### Goal
Output exactly the lines from the first one down to the line containing "PI = math.pi", inclusive.

### Data section
## START

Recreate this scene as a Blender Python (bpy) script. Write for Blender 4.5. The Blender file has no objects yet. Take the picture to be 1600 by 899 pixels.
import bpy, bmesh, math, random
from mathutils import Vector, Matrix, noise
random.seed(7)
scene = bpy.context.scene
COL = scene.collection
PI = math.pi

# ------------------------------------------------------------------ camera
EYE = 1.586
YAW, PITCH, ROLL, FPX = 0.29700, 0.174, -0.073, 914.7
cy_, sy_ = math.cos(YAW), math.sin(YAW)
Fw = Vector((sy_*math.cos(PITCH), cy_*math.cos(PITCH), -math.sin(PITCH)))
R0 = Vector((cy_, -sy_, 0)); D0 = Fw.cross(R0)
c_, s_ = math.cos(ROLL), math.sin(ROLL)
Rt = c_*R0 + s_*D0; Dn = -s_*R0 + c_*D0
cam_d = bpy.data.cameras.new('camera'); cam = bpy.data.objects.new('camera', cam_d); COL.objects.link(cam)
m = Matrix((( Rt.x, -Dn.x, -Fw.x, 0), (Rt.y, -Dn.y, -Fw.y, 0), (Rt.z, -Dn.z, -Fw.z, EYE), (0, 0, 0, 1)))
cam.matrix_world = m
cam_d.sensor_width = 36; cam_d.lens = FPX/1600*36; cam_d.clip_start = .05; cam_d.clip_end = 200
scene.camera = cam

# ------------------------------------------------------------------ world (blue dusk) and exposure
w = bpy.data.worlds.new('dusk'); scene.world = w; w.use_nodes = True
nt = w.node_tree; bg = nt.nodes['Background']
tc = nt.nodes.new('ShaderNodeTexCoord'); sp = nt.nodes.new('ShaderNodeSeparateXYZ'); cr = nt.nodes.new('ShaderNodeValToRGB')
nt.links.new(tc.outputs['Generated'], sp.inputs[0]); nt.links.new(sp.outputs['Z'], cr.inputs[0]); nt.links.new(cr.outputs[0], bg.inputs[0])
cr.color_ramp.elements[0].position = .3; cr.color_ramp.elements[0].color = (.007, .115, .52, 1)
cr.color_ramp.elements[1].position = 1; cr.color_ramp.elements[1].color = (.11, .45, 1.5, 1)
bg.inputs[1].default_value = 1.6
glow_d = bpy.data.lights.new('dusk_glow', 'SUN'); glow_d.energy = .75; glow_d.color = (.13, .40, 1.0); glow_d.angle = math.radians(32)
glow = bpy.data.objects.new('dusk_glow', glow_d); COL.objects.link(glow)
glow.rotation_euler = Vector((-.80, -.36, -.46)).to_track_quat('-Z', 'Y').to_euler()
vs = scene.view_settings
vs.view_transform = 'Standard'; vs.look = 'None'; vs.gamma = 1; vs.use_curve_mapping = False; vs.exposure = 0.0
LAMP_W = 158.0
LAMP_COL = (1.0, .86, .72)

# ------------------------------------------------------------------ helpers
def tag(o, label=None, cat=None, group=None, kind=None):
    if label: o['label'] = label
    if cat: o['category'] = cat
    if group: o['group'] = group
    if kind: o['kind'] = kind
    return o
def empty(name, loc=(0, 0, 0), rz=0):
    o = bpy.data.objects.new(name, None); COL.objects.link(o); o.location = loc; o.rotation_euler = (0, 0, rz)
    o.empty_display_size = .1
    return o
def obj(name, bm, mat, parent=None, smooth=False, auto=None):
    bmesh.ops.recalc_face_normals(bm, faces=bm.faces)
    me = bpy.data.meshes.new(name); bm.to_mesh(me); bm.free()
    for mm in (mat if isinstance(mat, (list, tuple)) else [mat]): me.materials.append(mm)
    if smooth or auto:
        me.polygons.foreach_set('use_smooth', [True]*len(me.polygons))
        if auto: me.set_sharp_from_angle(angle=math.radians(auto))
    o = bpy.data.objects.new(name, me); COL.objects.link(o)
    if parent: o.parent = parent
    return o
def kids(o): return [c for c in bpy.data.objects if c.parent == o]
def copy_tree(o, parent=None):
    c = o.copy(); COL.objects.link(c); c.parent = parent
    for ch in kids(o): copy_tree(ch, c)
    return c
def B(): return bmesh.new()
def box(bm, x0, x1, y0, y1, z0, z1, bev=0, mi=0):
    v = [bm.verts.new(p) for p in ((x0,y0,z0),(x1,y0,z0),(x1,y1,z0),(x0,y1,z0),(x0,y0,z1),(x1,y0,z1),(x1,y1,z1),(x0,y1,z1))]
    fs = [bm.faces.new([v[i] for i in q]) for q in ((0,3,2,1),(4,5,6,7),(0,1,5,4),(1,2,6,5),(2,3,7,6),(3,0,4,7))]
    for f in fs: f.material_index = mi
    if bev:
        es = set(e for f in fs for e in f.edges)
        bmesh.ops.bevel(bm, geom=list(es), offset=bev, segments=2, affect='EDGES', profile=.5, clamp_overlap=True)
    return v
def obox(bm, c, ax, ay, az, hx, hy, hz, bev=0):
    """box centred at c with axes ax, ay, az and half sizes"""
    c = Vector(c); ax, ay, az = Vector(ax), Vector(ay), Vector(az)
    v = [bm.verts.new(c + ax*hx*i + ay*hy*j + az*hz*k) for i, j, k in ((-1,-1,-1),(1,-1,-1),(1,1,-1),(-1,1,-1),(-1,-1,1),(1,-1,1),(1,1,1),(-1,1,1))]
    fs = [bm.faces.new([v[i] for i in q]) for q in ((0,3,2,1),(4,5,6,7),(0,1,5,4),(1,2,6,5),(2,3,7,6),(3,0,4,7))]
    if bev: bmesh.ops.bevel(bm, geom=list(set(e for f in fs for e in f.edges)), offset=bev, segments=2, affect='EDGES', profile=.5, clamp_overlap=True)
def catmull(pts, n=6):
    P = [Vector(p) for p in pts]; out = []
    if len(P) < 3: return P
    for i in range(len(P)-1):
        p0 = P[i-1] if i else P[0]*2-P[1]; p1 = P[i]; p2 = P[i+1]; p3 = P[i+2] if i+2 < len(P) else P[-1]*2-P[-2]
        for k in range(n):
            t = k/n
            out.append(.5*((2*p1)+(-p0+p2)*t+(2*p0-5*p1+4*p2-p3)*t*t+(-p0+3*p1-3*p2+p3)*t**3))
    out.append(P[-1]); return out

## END

### Task result
Recreate this scene as a Blender Python (bpy) script. Write for Blender 4.5. The Blender file has no objects yet. Take the picture to be 1600 by 899 pixels.
import bpy, bmesh, math, random
from mathutils import Vector, Matrix, noise
random.seed(7)
scene = bpy.context.scene
COL = scene.collection
PI = math.pi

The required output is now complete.